Wednesday, September 25, 2024

Reconsidering the cause of migration: Kurds at sea in the Fatimid Caliphate

From the tenth to the twelfth centuries, the Fatimid navy ranked among the most formidable maritime forces in the Mediterranean. Although the surviving evidence is limited, several references preserved in Mamluk-era sources invite a reassessment of Kurdish migration to Egypt during the Fatimid period.

These texts suggest that Kurds, alongside Turks, once served in the Fatimid fleet. This complicates the conventional narrative, which tends to associate the beginning of Kurdish presence in Egypt with the political expansion of the Zengids and Ayyubids, often accompanied by assumptions about the commitments to Sunni orthodoxy. 

Like many military and administrative elites of the medieval Middle East, migrant Kurdish groups frequently pursued opportunity, patronage, and advancement across political and sectarian boundaries. Their allegiances were often shaped by practical considerations as far as one can tell from the historical evidence and not ideological commitments. In this regard, service under the Fatimids would not be an anomaly but rather part of a broader pattern of political and military mobility.

al-Umari writes:

Following were the Factions of Men (tawā'if al-rijāl): the Maşāmida; the Rayḥāniyya; the Juyūshiyya; the Furanjiyya, and the Wazīriyya. They moved consecutively and were numerous in number for they were more than 4000 men. Then [marched] the bearers of the standards (ashāb al-rāyāt) and [the standards with] the two lions.

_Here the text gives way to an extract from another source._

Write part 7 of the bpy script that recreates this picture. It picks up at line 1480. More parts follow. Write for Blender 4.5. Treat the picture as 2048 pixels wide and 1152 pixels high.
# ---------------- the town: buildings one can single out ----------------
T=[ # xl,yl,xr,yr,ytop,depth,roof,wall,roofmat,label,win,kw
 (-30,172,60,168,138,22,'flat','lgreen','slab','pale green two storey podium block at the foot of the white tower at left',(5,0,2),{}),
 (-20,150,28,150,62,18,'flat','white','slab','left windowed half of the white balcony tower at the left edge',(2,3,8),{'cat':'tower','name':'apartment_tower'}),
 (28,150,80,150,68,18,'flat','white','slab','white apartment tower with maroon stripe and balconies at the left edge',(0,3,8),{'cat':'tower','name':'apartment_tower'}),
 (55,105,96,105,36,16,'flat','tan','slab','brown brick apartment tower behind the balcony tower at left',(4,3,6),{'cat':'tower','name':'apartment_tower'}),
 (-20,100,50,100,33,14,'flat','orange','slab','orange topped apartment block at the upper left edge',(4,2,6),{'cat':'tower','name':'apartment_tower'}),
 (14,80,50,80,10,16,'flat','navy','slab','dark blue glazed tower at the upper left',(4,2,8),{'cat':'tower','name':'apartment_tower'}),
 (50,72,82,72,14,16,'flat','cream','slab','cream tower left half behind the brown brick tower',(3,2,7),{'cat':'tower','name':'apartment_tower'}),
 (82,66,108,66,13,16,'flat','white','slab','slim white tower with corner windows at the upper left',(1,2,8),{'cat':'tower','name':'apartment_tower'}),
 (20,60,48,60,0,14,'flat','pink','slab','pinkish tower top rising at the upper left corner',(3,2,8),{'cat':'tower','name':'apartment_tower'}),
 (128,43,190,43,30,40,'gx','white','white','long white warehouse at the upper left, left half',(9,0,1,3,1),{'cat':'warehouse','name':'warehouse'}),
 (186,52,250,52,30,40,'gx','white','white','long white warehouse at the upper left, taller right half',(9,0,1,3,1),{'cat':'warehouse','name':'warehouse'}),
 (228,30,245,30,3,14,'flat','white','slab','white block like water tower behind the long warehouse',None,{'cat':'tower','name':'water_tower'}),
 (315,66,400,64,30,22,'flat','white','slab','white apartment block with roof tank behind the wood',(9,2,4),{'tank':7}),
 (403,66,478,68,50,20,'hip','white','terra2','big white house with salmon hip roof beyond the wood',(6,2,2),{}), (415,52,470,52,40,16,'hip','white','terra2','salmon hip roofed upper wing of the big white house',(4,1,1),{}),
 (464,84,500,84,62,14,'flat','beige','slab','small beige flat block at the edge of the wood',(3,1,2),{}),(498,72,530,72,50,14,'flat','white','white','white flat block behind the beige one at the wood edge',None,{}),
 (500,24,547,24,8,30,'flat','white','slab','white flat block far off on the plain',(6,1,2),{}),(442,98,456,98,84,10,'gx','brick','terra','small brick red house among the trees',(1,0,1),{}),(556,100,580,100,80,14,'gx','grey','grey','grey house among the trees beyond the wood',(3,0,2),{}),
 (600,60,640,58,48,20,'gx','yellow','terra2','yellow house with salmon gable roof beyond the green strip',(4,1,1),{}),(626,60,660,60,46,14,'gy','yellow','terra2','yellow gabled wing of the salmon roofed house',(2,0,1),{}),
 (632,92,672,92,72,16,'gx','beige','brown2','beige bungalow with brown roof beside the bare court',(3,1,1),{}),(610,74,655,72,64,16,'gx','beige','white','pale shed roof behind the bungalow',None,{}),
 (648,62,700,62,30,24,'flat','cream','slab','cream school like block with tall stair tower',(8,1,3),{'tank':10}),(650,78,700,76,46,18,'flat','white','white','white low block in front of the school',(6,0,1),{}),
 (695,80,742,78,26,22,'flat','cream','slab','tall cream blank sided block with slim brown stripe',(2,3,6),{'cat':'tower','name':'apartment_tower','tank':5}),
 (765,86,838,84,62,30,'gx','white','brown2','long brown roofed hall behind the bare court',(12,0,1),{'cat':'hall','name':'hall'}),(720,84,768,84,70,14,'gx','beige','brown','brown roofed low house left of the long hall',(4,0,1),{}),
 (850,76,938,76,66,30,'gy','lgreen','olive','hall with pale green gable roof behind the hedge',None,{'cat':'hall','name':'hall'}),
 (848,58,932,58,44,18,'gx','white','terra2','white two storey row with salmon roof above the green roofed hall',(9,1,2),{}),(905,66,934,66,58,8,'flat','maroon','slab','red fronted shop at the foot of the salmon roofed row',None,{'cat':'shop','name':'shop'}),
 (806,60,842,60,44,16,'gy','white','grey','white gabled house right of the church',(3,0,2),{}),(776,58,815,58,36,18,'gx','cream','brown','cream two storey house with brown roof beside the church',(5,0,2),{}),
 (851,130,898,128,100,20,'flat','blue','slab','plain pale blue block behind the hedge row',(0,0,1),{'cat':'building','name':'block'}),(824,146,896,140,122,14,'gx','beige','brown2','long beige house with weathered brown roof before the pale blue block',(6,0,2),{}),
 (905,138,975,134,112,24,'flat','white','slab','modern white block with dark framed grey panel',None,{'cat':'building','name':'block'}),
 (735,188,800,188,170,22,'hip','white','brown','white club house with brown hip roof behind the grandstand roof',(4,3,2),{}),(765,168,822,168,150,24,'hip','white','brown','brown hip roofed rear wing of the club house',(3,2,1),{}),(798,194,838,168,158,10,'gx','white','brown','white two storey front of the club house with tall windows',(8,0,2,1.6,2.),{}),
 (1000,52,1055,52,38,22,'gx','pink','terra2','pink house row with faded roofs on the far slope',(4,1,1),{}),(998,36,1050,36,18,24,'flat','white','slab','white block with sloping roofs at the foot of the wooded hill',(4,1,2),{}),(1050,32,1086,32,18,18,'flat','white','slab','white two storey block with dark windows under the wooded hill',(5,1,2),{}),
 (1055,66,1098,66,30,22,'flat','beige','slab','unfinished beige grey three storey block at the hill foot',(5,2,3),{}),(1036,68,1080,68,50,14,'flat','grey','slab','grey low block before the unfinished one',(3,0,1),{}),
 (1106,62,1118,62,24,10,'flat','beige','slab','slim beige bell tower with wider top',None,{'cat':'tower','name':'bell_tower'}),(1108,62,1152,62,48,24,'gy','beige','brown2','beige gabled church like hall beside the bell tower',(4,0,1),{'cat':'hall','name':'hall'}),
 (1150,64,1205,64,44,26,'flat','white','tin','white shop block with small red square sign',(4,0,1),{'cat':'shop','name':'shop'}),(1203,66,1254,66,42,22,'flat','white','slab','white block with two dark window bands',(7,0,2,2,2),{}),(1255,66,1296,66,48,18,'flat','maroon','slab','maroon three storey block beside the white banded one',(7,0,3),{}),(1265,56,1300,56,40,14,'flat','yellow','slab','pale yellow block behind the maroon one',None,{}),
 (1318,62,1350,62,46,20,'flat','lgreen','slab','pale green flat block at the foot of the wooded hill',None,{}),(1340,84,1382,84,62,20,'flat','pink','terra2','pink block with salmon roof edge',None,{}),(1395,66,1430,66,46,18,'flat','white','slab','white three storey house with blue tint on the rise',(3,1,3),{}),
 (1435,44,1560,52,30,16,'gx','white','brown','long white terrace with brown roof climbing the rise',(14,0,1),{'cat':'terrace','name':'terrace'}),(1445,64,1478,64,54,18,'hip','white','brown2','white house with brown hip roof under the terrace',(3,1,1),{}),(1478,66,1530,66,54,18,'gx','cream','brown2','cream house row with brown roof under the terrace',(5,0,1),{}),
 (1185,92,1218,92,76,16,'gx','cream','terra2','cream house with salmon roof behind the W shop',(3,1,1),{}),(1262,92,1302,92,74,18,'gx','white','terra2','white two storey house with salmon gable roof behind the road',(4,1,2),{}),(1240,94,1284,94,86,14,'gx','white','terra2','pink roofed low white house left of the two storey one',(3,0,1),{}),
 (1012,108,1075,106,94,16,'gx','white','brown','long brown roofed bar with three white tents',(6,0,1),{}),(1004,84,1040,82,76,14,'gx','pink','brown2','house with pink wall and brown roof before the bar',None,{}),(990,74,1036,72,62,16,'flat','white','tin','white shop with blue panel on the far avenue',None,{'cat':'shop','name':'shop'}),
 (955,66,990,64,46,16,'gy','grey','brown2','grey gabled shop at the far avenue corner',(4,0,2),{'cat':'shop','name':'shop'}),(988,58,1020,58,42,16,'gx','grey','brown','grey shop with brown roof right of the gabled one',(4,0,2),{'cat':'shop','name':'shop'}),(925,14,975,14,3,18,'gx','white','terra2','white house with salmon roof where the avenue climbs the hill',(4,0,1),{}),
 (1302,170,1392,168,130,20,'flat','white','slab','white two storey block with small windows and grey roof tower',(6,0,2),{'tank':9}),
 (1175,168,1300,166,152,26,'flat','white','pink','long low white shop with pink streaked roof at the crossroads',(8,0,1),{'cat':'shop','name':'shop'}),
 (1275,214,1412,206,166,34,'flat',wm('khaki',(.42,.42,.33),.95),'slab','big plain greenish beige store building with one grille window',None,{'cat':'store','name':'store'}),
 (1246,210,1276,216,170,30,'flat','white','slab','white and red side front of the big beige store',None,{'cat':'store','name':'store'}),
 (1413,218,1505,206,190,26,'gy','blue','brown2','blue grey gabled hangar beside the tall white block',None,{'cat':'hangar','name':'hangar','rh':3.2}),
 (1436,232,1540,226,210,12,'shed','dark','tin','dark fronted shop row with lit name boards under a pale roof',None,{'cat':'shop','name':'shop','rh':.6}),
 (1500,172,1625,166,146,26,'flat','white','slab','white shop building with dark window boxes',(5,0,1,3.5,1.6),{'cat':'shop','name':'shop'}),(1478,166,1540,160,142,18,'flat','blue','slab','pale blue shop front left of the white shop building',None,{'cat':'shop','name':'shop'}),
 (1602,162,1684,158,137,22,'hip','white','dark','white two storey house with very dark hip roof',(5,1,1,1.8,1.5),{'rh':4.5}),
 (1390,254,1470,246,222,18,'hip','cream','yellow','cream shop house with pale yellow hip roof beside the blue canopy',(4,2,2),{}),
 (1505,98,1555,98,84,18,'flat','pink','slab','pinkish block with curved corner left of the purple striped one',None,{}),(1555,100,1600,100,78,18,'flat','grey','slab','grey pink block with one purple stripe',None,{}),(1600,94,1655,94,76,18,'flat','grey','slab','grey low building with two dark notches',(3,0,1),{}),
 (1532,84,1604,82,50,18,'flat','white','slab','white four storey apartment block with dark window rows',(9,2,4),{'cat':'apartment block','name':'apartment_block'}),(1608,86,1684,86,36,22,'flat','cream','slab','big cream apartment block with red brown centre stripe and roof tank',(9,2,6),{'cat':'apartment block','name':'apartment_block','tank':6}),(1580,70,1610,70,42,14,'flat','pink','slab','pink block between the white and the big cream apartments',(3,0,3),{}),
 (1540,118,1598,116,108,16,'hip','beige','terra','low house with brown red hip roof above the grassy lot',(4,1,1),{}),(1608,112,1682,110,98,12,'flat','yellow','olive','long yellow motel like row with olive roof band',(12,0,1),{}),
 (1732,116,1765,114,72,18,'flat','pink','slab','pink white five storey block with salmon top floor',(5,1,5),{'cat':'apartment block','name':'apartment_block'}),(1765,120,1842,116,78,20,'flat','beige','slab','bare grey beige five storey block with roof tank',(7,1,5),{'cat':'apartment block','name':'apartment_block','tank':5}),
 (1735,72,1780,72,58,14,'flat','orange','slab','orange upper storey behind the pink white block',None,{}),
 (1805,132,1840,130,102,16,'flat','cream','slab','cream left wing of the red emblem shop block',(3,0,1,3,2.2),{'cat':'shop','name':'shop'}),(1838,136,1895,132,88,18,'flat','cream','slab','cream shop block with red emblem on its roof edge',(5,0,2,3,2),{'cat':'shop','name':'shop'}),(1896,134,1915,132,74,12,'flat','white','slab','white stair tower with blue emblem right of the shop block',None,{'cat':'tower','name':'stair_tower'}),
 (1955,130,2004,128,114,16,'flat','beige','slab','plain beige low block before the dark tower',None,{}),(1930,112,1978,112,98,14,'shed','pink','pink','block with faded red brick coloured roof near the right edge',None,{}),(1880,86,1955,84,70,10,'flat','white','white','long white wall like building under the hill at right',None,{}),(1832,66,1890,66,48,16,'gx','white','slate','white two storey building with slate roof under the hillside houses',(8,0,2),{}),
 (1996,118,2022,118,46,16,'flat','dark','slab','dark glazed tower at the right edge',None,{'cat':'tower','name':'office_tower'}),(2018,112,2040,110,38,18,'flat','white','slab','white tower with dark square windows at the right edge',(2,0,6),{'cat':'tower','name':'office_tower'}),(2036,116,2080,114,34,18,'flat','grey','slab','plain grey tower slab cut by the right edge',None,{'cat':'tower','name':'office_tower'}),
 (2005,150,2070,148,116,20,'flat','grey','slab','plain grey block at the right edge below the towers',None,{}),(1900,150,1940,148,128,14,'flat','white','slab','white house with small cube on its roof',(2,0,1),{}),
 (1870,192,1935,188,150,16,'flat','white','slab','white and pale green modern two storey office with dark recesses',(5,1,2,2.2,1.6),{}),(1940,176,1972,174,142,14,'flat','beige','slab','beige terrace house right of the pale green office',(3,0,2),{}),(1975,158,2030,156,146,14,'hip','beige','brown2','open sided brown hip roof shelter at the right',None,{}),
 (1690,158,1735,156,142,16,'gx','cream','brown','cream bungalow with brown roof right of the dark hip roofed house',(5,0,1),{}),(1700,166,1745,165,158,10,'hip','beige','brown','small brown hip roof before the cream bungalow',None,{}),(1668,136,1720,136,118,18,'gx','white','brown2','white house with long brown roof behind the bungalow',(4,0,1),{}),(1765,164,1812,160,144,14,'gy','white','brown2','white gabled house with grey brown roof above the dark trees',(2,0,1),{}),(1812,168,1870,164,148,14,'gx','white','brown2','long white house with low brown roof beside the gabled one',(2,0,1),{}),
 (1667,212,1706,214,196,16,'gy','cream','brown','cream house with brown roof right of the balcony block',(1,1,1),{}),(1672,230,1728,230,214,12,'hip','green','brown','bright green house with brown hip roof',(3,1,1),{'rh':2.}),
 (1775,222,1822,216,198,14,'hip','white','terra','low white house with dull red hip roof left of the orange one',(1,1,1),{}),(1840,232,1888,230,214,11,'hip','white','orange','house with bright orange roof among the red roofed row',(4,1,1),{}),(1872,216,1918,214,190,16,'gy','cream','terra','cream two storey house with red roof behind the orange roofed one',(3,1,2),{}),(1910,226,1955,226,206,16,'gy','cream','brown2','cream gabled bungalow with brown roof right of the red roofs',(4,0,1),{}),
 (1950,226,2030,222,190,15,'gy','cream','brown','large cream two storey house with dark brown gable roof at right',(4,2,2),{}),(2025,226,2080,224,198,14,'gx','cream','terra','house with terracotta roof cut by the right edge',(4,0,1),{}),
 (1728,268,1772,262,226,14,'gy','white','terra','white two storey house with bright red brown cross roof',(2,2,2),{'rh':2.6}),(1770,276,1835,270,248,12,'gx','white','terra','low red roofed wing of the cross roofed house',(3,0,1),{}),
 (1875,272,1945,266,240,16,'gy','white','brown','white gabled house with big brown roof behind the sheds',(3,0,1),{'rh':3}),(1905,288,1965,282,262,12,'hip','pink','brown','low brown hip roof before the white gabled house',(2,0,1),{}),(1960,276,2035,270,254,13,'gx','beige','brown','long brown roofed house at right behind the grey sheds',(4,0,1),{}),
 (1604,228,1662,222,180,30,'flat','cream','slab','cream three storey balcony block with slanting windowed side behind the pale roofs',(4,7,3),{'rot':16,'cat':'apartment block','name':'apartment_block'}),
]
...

Then [they were followed by] the factions of soldiers (tawā'if al-'asākir): the Amiriyya; the Hafiziyya; the Elder Guards of the Barracks (al-hujariyya al-kibār); the Young Guards of the Barracks (al-hujariyya al-şighār); the Afdaliyya; the Juyūshiyya; the Turks who were under patronage (muştana ūn); the Daylam; the Kurds; the Ghuzz who were under patronage (muştana'a), and others. These [factions] comprised more than 3000 horsemen.